## JOB
The data below holds the lines to copy: everything from the line containing "Model this scene" to the line containing "C.camera = co", both ends included, set down exactly.

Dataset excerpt
• • • •
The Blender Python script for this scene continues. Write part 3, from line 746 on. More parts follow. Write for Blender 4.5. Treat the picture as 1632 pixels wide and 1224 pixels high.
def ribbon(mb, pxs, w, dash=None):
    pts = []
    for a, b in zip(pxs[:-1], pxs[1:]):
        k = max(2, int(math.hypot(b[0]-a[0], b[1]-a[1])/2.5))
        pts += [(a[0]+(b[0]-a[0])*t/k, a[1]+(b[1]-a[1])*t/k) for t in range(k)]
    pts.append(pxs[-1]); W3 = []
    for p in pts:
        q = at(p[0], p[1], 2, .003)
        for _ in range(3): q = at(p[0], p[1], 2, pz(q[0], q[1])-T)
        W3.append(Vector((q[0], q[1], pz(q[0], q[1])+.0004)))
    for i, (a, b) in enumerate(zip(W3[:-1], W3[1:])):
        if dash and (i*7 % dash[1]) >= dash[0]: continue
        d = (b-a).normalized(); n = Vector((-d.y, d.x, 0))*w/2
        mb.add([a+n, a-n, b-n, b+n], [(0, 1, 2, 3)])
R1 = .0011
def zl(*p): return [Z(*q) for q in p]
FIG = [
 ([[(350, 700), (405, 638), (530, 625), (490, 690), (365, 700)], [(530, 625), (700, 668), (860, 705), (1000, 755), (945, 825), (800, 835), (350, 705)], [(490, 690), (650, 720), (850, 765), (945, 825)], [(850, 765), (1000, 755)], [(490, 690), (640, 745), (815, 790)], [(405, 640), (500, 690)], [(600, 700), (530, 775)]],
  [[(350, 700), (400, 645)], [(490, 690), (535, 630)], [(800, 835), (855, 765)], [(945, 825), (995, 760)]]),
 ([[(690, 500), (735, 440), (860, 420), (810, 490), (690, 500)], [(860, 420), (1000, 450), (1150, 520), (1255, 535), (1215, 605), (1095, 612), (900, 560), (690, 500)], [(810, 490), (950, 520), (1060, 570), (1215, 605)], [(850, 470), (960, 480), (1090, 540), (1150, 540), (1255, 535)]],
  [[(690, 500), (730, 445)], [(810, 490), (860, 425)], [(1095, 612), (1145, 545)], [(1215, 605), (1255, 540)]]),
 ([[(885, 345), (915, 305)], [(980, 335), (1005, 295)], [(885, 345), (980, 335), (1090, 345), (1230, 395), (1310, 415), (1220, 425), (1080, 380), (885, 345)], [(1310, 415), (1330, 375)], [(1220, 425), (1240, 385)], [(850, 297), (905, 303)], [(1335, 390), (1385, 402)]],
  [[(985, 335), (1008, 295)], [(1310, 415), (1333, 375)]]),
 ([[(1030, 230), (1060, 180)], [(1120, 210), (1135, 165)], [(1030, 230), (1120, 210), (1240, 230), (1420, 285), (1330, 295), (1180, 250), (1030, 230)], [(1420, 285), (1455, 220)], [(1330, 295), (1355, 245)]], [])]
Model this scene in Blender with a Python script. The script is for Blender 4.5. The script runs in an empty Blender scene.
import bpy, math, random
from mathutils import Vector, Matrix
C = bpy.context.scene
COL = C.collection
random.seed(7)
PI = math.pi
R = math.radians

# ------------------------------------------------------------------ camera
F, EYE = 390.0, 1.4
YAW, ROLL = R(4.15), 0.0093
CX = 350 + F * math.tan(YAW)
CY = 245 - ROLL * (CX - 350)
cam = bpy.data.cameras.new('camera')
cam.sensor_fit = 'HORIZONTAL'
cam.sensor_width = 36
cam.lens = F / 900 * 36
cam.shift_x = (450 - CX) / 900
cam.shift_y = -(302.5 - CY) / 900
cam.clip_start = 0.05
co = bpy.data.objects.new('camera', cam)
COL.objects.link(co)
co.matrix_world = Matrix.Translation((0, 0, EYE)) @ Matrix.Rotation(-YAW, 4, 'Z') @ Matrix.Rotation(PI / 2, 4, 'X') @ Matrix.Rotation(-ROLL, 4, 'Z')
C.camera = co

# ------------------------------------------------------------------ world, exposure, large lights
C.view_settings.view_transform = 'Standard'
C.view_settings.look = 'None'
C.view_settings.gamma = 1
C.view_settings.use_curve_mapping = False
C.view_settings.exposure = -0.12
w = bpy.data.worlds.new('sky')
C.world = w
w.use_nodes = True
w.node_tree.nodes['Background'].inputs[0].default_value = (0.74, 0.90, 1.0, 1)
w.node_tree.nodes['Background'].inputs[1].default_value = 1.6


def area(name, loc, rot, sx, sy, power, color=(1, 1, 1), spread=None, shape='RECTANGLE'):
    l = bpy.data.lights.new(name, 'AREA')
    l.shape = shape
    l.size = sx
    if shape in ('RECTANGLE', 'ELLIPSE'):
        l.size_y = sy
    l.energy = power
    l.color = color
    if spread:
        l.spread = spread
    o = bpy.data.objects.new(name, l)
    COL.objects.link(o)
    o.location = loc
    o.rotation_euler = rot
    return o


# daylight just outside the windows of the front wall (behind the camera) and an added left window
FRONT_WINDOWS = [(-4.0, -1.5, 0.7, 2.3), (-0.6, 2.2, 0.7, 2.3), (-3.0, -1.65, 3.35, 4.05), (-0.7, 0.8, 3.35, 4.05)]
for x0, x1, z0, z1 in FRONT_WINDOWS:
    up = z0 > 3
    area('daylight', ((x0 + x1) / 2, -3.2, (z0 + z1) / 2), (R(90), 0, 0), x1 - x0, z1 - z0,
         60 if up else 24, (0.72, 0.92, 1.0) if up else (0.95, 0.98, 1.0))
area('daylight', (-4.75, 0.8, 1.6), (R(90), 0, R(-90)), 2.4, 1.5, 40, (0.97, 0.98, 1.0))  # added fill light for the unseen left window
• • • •
## CORRECT RESPONSE
Model this scene in Blender with a Python script. The script is for Blender 4.5. The script runs in an empty Blender scene.
import bpy, math, random
from mathutils import Vector, Matrix
C = bpy.context.scene
COL = C.collection
random.seed(7)
PI = math.pi
R = math.radians

# ------------------------------------------------------------------ camera
F, EYE = 390.0, 1.4
YAW, ROLL = R(4.15), 0.0093
CX = 350 + F * math.tan(YAW)
CY = 245 - ROLL * (CX - 350)
cam = bpy.data.cameras.new('camera')
cam.sensor_fit = 'HORIZONTAL'
cam.sensor_width = 36
cam.lens = F / 900 * 36
cam.shift_x = (450 - CX) / 900
cam.shift_y = -(302.5 - CY) / 900
cam.clip_start = 0.05
co = bpy.data.objects.new('camera', cam)
COL.objects.link(co)
co.matrix_world = Matrix.Translation((0, 0, EYE)) @ Matrix.Rotation(-YAW, 4, 'Z') @ Matrix.Rotation(PI / 2, 4, 'X') @ Matrix.Rotation(-ROLL, 4, 'Z')
C.camera = co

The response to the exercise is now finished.